The racial discourse of the Clinton era was a transition from the period of white backlash that followed the civil rights movement. The media and culture paid far less attention to endemic racism than it does today. But the major racial dramas of that time unfortunately contributed to this myopia.
The savage beating of Rodney King by Los Angeles Police Department officers, in 1992, seemed to portend a promising moment in racial consciousness. The assault, which an onlooker surreptitiously recorded, shocked white Americans, many of whom were unaware of the pervasiveness of police brutality. By an overwhelming margin (68 percent to 4 percent, in one poll) Americans deemed the officers guilty, and their acquittal could have provided another wake-up moment for white America. But the rioting that followed — which included an equally horrifying event in which black youths pulled a white truck driver, Reginald Denny, from his cab and beat him mercilessly in full view of helicopter cameras — diverted the conversation back into backlash territory. The subject was no longer deep patterns of racial discrimination, but the senseless overreaction it had provoked.

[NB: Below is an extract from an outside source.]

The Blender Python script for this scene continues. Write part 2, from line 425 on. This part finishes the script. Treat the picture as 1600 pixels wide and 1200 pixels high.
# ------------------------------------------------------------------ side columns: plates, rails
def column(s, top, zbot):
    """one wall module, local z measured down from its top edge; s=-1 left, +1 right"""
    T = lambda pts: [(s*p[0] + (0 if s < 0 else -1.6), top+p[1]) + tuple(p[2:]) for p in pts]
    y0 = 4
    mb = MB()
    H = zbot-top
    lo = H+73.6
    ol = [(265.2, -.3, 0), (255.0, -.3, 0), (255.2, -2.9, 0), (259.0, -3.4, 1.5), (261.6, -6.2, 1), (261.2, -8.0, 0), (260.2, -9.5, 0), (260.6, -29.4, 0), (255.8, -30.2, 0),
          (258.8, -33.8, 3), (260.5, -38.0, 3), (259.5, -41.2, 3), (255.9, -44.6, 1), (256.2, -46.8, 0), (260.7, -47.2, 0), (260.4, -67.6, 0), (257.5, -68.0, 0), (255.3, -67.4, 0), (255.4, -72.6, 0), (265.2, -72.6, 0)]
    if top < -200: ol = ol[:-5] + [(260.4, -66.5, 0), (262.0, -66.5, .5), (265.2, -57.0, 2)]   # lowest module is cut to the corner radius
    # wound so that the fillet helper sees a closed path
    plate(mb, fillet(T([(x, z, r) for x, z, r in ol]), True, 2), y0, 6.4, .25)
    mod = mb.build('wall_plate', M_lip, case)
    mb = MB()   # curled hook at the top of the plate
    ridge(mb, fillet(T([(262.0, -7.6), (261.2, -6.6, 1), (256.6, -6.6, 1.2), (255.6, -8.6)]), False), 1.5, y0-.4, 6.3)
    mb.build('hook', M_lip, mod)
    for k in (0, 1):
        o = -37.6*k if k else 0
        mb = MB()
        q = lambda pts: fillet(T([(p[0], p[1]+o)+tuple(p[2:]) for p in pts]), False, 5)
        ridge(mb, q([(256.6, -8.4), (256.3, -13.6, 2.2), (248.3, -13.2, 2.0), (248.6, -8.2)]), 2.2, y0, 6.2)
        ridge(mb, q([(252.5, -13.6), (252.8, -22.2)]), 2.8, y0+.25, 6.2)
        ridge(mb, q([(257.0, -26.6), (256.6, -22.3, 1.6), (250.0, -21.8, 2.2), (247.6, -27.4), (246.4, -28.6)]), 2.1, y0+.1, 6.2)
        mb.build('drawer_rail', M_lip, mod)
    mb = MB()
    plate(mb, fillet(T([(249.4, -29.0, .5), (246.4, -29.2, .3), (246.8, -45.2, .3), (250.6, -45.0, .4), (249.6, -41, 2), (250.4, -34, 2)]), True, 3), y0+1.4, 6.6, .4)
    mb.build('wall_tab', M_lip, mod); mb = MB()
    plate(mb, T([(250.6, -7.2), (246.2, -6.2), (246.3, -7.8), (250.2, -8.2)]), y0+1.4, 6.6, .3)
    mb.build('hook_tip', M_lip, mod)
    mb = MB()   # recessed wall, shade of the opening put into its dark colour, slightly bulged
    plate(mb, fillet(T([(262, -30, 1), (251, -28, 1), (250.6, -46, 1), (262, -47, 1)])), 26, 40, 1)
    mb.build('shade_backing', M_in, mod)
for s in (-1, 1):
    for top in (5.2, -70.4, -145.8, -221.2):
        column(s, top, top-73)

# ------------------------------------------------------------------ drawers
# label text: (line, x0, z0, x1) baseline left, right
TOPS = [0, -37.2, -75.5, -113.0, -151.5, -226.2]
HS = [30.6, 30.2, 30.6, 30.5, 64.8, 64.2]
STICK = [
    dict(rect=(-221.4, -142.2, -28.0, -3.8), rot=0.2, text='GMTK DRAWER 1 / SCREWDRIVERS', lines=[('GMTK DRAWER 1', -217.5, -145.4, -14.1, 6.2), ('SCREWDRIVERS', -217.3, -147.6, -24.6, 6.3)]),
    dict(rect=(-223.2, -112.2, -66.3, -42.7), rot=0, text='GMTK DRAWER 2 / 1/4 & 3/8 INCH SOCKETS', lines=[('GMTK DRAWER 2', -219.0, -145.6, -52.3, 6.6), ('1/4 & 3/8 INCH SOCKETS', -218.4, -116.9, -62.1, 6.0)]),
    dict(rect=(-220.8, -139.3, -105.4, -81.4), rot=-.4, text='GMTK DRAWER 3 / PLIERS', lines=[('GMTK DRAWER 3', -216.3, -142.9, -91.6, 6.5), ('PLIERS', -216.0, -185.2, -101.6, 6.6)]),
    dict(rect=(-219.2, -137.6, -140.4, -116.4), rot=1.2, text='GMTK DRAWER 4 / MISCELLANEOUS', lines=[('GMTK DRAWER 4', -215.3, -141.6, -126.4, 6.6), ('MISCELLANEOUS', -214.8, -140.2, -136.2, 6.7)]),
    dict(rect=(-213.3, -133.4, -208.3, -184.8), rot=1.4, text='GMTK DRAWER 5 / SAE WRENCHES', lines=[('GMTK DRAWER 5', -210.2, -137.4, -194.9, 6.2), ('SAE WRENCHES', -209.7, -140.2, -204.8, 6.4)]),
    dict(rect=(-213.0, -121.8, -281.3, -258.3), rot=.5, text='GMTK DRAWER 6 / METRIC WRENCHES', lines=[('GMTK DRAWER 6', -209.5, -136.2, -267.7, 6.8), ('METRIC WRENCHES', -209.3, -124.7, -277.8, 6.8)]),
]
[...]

The riots formed the backdrop for the Simpson trial, as both of the recent TV programs have shown. The Simpson trial was the preeminent national drama of the decade, a Super Bowl–level water-cooler conversation, but one that went on day after day for months on end. One could hardly imagine a worse case to educate nonblack America about racism. The facts of the case were anomalous in every way. The central figure was an African-American who had been welcomed into the white power structure, from its celebrities to the police, who regularly flocked to his home sycophantically. He was obviously guilty but got off by exploiting his identity as an African-American. The dominant and unjust power on display in the episode was not racism but African-American anger at racism.

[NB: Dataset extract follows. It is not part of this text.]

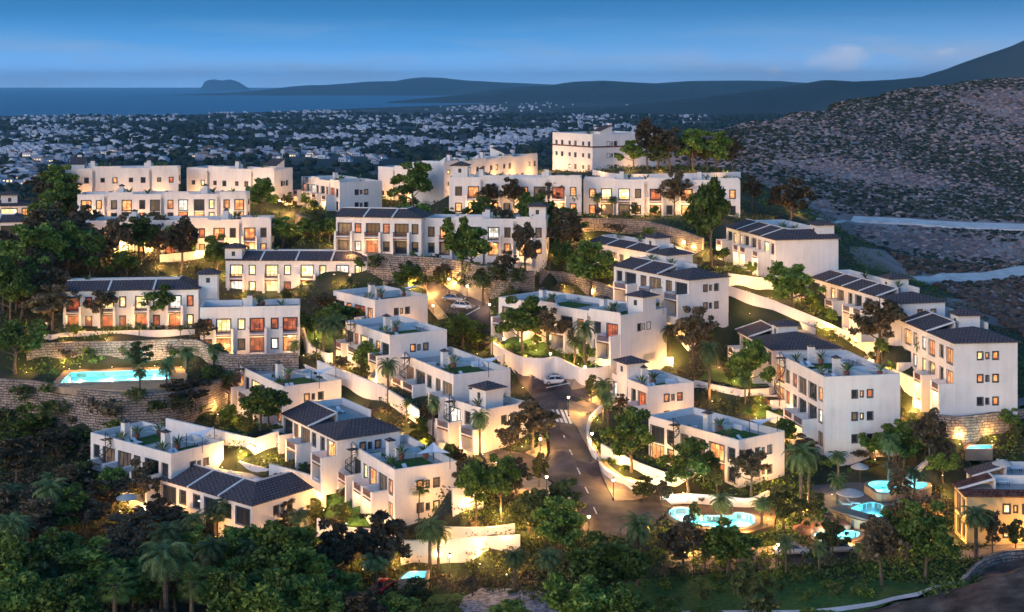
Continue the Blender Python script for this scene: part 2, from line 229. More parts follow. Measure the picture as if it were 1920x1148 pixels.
# ------------------------------------------------------------------ mesh helpers
class MB:
    def __init__(s): s.v = []; s.f = []; s.uv = None
    def q(s, *pts):
        i = len(s.v); s.v += [tuple(p) for p in pts]; s.f.append(tuple(range(i, i + len(pts))))
    def box(s, x0, x1, y0, y1, z0, z1):
        i = len(s.v); s.v += [(x, y, z) for z in (z0, z1) for x, y in ((x0, y0), (x1, y0), (x1, y1), (x0, y1))]
        s.f += [(i, i+3, i+2, i+1), (i+4, i+5, i+6, i+7)] + [(i+k, i+(k+1) % 4, i+4+(k+1) % 4, i+4+k) for k in range(4)]
    def tube(s, pts, rad, n=6, caps=True):
        pts = [Vector(p) for p in pts]; rs = rad if isinstance(rad, (list, tuple)) else [rad] * len(pts); b0 = len(s.v)
        for k, p in enumerate(pts):
            d = (pts[min(k+1, len(pts)-1)] - pts[max(k-1, 0)]).normalized(); a = d.orthogonal().normalized() if abs(d.z) < .9 else Vector((1, 0, 0)); a = (a - d * a.dot(d)).normalized(); c = d.cross(a)
            for j in range(n): t = 2 * math.pi * j / n; s.v.append(tuple(p + (a * math.cos(t) + c * math.sin(t)) * rs[k]))
        for k in range(len(pts) - 1):
            for j in range(n): s.f.append((b0+k*n+j, b0+k*n+(j+1) % n, b0+(k+1)*n+(j+1) % n, b0+(k+1)*n+j))
        if caps: s.f.append(tuple(b0 + j for j in reversed(range(n)))); s.f.append(tuple(b0 + (len(pts)-1)*n + j for j in range(n)))
    def lathe(s, prof, n=12, c=(0, 0)):
        b0 = len(s.v)
        for r_, z in prof:
            for j in range(n): t = 2 * math.pi * j / n; s.v.append((c[0] + r_*math.cos(t), c[1] + r_*math.sin(t), z))
        for k in range(len(prof) - 1):
            for j in range(n): s.f.append((b0+k*n+j, b0+k*n+(j+1) % n, b0+(k+1)*n+(j+1) % n, b0+(k+1)*n+j))
    def prism(s, poly, z0, z1):          # poly in xy
        n = len(poly); i = len(s.v); s.v += [(x, y, z0) for x, y in poly] + [(x, y, z1) for x, y in poly]
        s.f.append(tuple(reversed(range(i, i+n)))); s.f.append(tuple(range(i+n, i+2*n)))
        s.f += [(i+k, i+(k+1) % n, i+n+(k+1) % n, i+n+k) for k in range(n)]
    def blob(s, c, rx, ry, rz, rng, sub=1):
        t = (1 + 5 ** .5) / 2
        base = [(-1, t, 0), (1, t, 0), (-1, -t, 0), (1, -t, 0), (0, -1, t), (0, 1, t), (0, -1, -t), (0, 1, -t), (t, 0, -1), (t, 0, 1), (-t, 0, -1), (-t, 0, 1)]
        fs = [(0,11,5),(0,5,1),(0,1,7),(0,7,10),(0,10,11),(1,5,9),(5,11,4),(11,10,2),(10,7,6),(7,1,8),(3,9,4),(3,4,2),(3,2,6),(3,6,8),(3,8,9),(4,9,5),(2,4,11),(6,2,10),(8,6,7),(9,8,1)]
        i = len(s.v)
        for x, y, z in base:
            k = rng.uniform(.55, 1.25) / 1.9; s.v.append((c[0] + x*rx*k, c[1] + y*ry*k, c[2] + z*rz*k))
        s.f += [(a+i, b_+i, d+i) for a, b_, d in fs]
    def mesh(s, name, mats, smooth=False):
        me = bpy.data.meshes.new(name); me.from_pydata(s.v, [], s.f)
        for m_ in (mats if isinstance(mats, (list, tuple)) else [mats]): me.materials.append(m_)
        if smooth: me.polygons.foreach_set('use_smooth', [True] * len(me.polygons))
        me.update(); return me
    def build(s, name, mat, parent=None, smooth=False, loc=None, rz=None):
        return link(name, s.mesh(name, mat, smooth), parent, loc, rz)
def link(name, me, parent=None, loc=None, rz=None):
    o = bpy.data.objects.new(name, me); COL.objects.link(o)
    if parent is not None: o.parent = parent
    if loc is not None: o.location = loc
    if rz is not None: o.rotation_euler = (0, 0, rz)
    return o
def tag(o, label=None, cat=None, group=None, kind=None):
    if label: o['label'] = label
    if cat: o['category'] = cat
    if group: o['group'] = group
    if kind: o['kind'] = kind
    return o
def empty(name, loc, rz=0):
    o = bpy.data.objects.new(name, None); COL.objects.link(o); o.location = loc; o.rotation_euler = (0, 0, rz); o.empty_display_size = .3; return o
def copy_tree(o, parent=None):
    c = o.copy(); COL.objects.link(c); c.parent = parent
    for ch in list(o.children): copy_tree(ch, c)
    return c
PLACES = []       # (px, py, phrase) of the buildings
PENDING = []      # things whose label names the nearest building
def later(o, look, cat, group, pos, rel=None): PENDING.append((o, look, cat, group, pix(pos), rel)); return o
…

In this way, the Simpson trial mirrored the earlier Thomas hearings from 1991 — which would have been the national soap opera of the decade if the Simpson trial hadn’t supplanted it a few years later. The hearings provided a national melodrama centered on gender and sexual harassment. But the denouement of this episode centered on race, when Thomas forcefully, and successfully, defended himself by casting the accusations as racist:
[F]rom my standpoint as a black American, as far as I’m concerned, it is a high-tech lynching for uppity blacks who in any way deign to think for themselves, to do for themselves, to have different ideas, and it is a message that unless you kowtow to an old order, this is what will happen to you. You will be lynched, destroyed, caricatured by a committee of the U.S.— U.S. Senate, rather than hung from a tree.
Thomas’s guilt was not as glaring or as broadly acknowledged as Simpson’s (in part because not all the evidence of his guilt was made public at the time). But here was a black man who seemed at least probably guilty, who had been nominated in part because of (and thus benefited from) his race, using race to shield himself from accountability. He was dismissing the charges against him as a form of lynching, even though his chief accuser was also black. Like Simpson, he was a guilty man getting off because he — to use a term that was widely used at the time — played the race card. The term has acquired a bad odor among liberals, and understandably so, because it can be used to dismiss legitimate claims about racism. But one reason it resonates is that it was put to such famous use.
The implicit lesson of all these cases at the time was that racism has less force than the reaction to it, that crying racism is a powerful card that African-Americans can play when it suits them. That lesson, to be perfectly clear, is wrong — or, at least usually wrong, in that the situations in which it holds true are the exception, and pervasive structural racism the rule.
But, as the saying goes, hard cases make for bad law. (That is, rules created in response to unusual circumstances are unlikely to work well for normal circumstances.) The same holds true for public opinion. Clinton was attempting, fitfully, to move middle America past its post-’60s racial-backlash phase, and outside events did not give him much help.